## [Instructions to follow]
All of the lines below are to be transcribed faithfully, with pictures excluded from the copy.

##### Recorded information #####

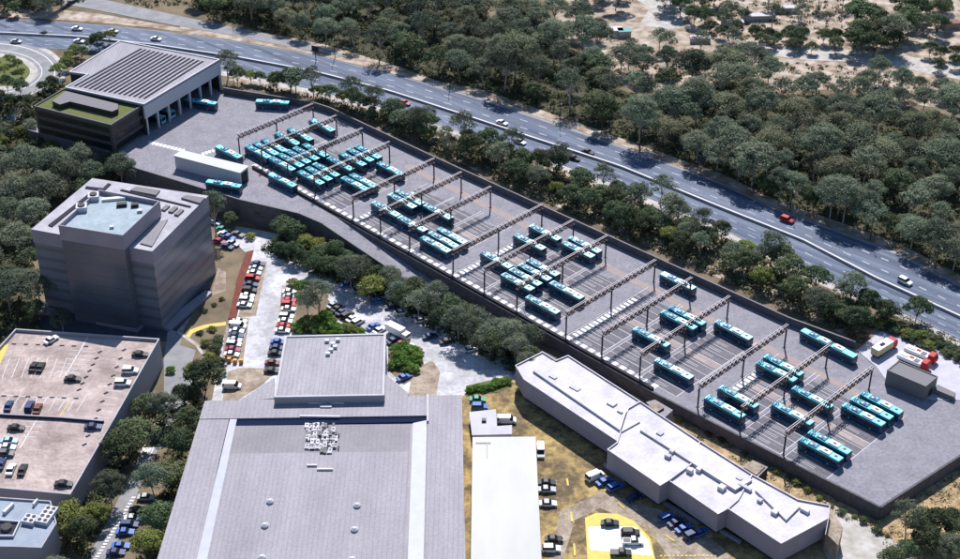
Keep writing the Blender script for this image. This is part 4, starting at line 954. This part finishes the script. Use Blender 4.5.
# things in the clearing
def shed(px, py, sx, sy, h, wm, rm, rz, label):
    x, y, z = GG(px, py); r = thing('site_cabin', (x, y, z), label, 'cabin')
    mb = MB(); mb.box((x, y, z), (sx, sy, h), wm, rz); part('wall', mb, r); mb = MB(); mb.box((x, y, z+h), (sx+.4, sy+.4, .2), rm, rz); part('roof', mb, r)
shed(616, 35, 5, 4, 2.6, 'white_metal', 'white_metal', .1, 'white cabin on the sandy clearing, left of a green-roofed one')
shed(624, 36, 5, 4, 2.6, 'verge', 'car_teal', .1, 'green-roofed cabin on the sandy clearing, right of a white one')
shed(758, 20, 14, 3, 2.2, 'verge', 'roof_light', .05, 'long pale cabin in the upper right clearing behind the hedge')
shed(785, 12, 12, 3, 2.2, 'verge', 'roof_light', .05, 'pale cabin at the back of the upper right clearing')
shed(700, 42, 8, 3, 2, 'verge', 'roof_light', .0, 'low pale cabin among bare trees in the clearing')
shed(950, 28, 7, 4, 2.6, 'brown_lot', 'car_brown', .2, 'red-roofed cabin at the right border of the clearing')
shed(732, 26, 9, 3, 2, 'verge', 'roof_light', .0, 'low pale cabin left of the long hedge')

# ------------------------------------------------------------------ vegetation
def leaves(mb_v, mb_f, mb_m, c, rx, ry, rz, n, s, mi, rnd, low=-.25):
    for _ in range(n):
        z = rnd.uniform(low, 1); a = rnd.uniform(0, 2*math.pi); r = math.sqrt(max(0, 1-z*z)); k = rnd.uniform(.70, 1.04) if rnd.random() < .9 else rnd.uniform(1.05, 1.35)
        nx, ny, nz = r*math.cos(a), r*math.sin(a), z
        px, py, pz = c[0]+nx*rx*k, c[1]+ny*ry*k, c[2]+nz*rz*k
        d = Vector((nx+rnd.uniform(-.6, .6), ny+rnd.uniform(-.6, .6), nz+rnd.uniform(-.3, .9))).normalized()
        t = d.cross(Vector((rnd.uniform(-1, 1), rnd.uniform(-1, 1), rnd.uniform(-1, 1)))).normalized(); b = d.cross(t)
        q = s*rnd.uniform(.6, 1.3); i = len(mb_v); ww = q*rnd.uniform(.35, .7)
        for e, f in ((-1, 0), (0, -1), (1, .1), (.1, 1)):
            mb_v.append((px+t.x*q*e+b.x*ww*f, py+t.y*q*e+b.y*ww*f, pz+t.z*q*e+b.z*ww*f))
        mb_f.append((i, i+1, i+2, i+3)); mb_m.append(mi)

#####

## [Expected answer]
Keep writing the Blender script for this image. This is part 4, starting at line 954. This part finishes the script. Use Blender 4.5.
# things in the clearing
def shed(px, py, sx, sy, h, wm, rm, rz, label):
    x, y, z = GG(px, py); r = thing('site_cabin', (x, y, z), label, 'cabin')
    mb = MB(); mb.box((x, y, z), (sx, sy, h), wm, rz); part('wall', mb, r); mb = MB(); mb.box((x, y, z+h), (sx+.4, sy+.4, .2), rm, rz); part('roof', mb, r)
shed(616, 35, 5, 4, 2.6, 'white_metal', 'white_metal', .1, 'white cabin on the sandy clearing, left of a green-roofed one')
shed(624, 36, 5, 4, 2.6, 'verge', 'car_teal', .1, 'green-roofed cabin on the sandy clearing, right of a white one')
shed(758, 20, 14, 3, 2.2, 'verge', 'roof_light', .05, 'long pale cabin in the upper right clearing behind the hedge')
shed(785, 12, 12, 3, 2.2, 'verge', 'roof_light', .05, 'pale cabin at the back of the upper right clearing')
shed(700, 42, 8, 3, 2, 'verge', 'roof_light', .0, 'low pale cabin among bare trees in the clearing')
shed(950, 28, 7, 4, 2.6, 'brown_lot', 'car_brown', .2, 'red-roofed cabin at the right border of the clearing')
shed(732, 26, 9, 3, 2, 'verge', 'roof_light', .0, 'low pale cabin left of the long hedge')

# ------------------------------------------------------------------ vegetation
def leaves(mb_v, mb_f, mb_m, c, rx, ry, rz, n, s, mi, rnd, low=-.25):
    for _ in range(n):
        z = rnd.uniform(low, 1); a = rnd.uniform(0, 2*math.pi); r = math.sqrt(max(0, 1-z*z)); k = rnd.uniform(.70, 1.04) if rnd.random() < .9 else rnd.uniform(1.05, 1.35)
        nx, ny, nz = r*math.cos(a), r*math.sin(a), z
        px, py, pz = c[0]+nx*rx*k, c[1]+ny*ry*k, c[2]+nz*rz*k
        d = Vector((nx+rnd.uniform(-.6, .6), ny+rnd.uniform(-.6, .6), nz+rnd.uniform(-.3, .9))).normalized()
        t = d.cross(Vector((rnd.uniform(-1, 1), rnd.uniform(-1, 1), rnd.uniform(-1, 1)))).normalized(); b = d.cross(t)
        q = s*rnd.uniform(.6, 1.3); i = len(mb_v); ww = q*rnd.uniform(.35, .7)
        for e, f in ((-1, 0), (0, -1), (1, .1), (.1, 1)):
            mb_v.append((px+t.x*q*e+b.x*ww*f, py+t.y*q*e+b.y*ww*f, pz+t.z*q*e+b.z*ww*f))
        mb_f.append((i, i+1, i+2, i+3)); mb_m.append(mi)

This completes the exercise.